La palabra es un milagroso recinto donde resuena el mundo. Se lleva uno a los oídos del alma la caracola de la palabra, y escucha en los valles de su ser cómo se hace música la existencia: los largos y antiquísimos temporales de lluvia encima de los bosques; el despertar ligero de las aves cuando las mañanas acuden, diáfanas, de su propia resurrección; el crepitar del fuego sobre los montes; los hombres y mujeres, eternos y como recién nacidos, que se miran unos a otros y se aturden. El universo todo es una música que resuena en el interior de la palabra. Vamos, de palabra en palabra, hacia el descubrimiento atónito de lo que somos y aún podemos ser todavía.
No hay hombre sin palabra porque no podríamos resistir un instante sobre el mapa de las relaciones. Hemos nacido para nombrarnos unos a otros y deletrear las cosas: piedra, río, flor, madrugada, selva, fuente, mediodía, cántaro… Si no se sabe decir amor, madre, hija, esposa, hermano…, no eres persona.
La palabra es la llave que facilita el acceso al prodigio. Imposible imaginar una especie muda, un universo mudo, calladas las selvas, sin canto las aves, sumidos en el silencio los ríos, sin canciones la presencia de las mujeres al término de la playa, los hombres detrás de sus carromatos sin decirse el uno al otro: buenos días, toma un trozo de pan, dame un trago de vino… Toda palabra trae entre sus sílabas las muestras de la santidad inicial de la tribu, y viene, magnífica y milagrosa, para poder reunirnos. La finalidad de la palabra es convertirnos en comunidad.
¿Qué sucede cuando la palabra se destruye? Que el hombre y la creación descienden de nivel. La palabra es la posibilidad más emocionante de supervivencia que tenemos como especie. Cuando se pierden el cuidado y la veneración por la palabra, están a punto de perderse también las relaciones que nos debemos los unos a los otros, que estamos puestos sobre la tierra para pronunciar: te quiero, mujer; toma esta manzana, hombre…

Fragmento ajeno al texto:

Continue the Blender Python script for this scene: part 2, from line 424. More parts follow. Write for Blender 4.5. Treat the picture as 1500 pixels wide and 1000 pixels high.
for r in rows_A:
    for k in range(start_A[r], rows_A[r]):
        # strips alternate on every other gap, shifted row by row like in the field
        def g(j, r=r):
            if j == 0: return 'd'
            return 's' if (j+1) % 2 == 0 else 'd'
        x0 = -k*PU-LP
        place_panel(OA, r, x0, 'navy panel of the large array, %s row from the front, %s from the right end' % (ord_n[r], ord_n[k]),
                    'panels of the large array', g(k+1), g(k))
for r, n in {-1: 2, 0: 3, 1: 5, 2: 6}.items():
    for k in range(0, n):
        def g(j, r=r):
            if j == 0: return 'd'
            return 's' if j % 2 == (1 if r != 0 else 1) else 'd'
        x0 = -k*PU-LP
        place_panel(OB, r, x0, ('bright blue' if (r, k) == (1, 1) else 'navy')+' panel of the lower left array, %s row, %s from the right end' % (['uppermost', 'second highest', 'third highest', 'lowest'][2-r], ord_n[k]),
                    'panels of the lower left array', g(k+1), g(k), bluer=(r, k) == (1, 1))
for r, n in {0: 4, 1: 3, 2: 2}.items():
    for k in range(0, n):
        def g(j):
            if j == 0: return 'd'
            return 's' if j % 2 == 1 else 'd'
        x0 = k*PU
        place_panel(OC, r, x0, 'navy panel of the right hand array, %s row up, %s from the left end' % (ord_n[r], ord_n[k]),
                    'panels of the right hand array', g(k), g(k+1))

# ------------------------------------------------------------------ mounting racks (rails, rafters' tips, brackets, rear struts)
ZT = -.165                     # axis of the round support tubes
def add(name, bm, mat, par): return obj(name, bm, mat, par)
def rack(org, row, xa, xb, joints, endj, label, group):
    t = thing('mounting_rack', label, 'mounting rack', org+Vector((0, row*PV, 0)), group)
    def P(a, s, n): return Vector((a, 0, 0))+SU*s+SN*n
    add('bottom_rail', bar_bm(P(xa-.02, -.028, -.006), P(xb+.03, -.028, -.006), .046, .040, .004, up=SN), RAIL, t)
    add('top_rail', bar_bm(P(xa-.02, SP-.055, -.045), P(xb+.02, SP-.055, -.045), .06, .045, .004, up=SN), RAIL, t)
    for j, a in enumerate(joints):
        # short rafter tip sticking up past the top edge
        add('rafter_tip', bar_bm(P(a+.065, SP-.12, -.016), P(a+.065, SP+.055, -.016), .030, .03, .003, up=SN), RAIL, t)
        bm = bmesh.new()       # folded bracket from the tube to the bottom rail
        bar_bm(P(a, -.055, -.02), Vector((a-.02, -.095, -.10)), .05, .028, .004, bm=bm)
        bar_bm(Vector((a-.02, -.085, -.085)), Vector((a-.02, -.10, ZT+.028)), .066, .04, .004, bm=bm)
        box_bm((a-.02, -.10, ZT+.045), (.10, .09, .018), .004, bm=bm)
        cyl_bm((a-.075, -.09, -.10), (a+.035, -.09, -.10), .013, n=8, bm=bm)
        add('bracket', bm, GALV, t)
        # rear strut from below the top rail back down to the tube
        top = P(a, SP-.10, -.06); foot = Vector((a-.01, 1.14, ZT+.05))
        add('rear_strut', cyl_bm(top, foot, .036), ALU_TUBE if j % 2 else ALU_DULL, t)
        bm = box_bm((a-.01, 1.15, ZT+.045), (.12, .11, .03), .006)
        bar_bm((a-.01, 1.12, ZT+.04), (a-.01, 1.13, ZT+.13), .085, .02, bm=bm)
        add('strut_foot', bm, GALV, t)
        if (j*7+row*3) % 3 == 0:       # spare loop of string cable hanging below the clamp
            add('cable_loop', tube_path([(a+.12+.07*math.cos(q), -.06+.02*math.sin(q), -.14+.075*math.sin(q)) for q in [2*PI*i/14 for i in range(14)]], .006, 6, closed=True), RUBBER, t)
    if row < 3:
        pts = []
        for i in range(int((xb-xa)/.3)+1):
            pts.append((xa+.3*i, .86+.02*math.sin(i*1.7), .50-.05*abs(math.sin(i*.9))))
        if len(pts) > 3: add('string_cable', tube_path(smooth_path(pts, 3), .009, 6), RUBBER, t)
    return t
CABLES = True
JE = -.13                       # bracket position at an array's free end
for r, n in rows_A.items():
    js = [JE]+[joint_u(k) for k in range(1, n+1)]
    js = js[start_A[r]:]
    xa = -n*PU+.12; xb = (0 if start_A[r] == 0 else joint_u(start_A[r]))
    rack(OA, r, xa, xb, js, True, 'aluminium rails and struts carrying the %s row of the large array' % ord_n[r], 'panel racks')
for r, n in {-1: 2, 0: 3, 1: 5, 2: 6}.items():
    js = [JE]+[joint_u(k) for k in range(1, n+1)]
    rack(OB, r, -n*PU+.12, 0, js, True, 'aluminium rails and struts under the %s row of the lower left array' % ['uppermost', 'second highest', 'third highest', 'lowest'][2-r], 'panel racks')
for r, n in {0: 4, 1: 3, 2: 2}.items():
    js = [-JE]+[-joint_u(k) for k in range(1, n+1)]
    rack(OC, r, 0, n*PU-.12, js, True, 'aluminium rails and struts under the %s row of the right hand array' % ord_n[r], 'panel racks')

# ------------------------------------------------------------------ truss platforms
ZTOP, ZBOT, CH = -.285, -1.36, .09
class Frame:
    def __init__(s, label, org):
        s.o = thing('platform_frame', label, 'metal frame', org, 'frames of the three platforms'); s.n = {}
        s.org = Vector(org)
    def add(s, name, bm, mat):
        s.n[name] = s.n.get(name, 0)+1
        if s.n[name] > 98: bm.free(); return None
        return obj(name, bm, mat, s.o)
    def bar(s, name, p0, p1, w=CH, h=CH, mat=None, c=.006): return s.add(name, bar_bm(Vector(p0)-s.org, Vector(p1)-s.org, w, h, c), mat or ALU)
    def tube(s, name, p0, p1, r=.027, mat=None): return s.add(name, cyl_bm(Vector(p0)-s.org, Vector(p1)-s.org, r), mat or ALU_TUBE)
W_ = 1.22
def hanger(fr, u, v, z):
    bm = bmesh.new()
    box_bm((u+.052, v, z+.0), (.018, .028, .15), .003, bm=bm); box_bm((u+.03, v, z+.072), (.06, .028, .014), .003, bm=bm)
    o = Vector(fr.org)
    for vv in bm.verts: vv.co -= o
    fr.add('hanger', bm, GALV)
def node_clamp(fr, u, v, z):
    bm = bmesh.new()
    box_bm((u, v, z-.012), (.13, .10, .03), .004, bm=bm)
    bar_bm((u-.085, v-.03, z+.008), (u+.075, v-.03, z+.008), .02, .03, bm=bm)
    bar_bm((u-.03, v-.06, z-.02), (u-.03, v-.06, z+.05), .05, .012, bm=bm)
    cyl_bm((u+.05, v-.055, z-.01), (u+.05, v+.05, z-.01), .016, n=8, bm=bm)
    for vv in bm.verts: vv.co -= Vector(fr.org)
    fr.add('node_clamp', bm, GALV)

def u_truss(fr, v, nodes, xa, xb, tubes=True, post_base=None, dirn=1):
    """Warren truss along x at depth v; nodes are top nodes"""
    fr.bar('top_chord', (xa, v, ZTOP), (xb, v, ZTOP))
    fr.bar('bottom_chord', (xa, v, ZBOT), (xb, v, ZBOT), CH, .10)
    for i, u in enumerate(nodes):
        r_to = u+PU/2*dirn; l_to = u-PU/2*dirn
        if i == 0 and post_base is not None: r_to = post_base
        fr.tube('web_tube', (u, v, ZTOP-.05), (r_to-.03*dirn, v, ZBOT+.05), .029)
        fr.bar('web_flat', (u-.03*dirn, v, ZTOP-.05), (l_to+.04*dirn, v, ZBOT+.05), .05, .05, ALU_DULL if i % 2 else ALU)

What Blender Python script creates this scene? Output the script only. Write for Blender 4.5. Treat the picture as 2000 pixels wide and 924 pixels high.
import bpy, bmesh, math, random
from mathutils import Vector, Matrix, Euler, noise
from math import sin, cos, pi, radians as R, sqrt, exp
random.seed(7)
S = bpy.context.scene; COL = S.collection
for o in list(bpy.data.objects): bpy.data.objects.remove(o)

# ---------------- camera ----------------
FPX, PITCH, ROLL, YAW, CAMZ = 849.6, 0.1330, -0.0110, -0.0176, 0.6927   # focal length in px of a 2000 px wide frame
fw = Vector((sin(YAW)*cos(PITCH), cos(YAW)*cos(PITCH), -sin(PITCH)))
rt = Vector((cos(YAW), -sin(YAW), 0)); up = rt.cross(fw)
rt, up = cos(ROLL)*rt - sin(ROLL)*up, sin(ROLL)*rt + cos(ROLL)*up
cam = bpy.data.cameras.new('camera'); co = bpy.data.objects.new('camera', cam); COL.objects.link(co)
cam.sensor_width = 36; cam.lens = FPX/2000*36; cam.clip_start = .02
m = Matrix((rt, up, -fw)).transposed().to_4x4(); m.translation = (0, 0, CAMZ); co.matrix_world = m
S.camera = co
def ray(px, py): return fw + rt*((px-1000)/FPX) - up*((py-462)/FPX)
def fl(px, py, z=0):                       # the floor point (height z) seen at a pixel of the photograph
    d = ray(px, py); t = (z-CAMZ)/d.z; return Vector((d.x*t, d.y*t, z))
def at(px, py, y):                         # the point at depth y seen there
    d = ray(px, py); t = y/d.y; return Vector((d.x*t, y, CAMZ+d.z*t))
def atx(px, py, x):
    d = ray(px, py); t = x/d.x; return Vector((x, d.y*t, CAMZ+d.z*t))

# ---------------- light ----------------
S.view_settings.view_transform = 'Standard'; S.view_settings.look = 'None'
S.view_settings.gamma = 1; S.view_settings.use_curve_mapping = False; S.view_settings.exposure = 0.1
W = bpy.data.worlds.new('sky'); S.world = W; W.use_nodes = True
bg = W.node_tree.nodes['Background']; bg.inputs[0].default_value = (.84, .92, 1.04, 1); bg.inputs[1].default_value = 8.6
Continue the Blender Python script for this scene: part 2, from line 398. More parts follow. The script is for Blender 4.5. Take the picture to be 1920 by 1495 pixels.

Si se convierte la palabra en herramienta de destrucción ha olvidado su misión. ¿Cómo nos vamos a dirigir hacia donde nuestro ser se encamina, si nos quedamos sin palabras?
Más, muchísimo más, que cuidarnos de aguantar y resistir sobre la intemperie de la tierra todavía –el trabajo y el bienestar, la comida y el vestido, los mares y los ríos– debemos ocuparnos en que no se convierta la palabra en grito de embestida y odio que destruye. La palabra es la estrella que nos orienta en la noche.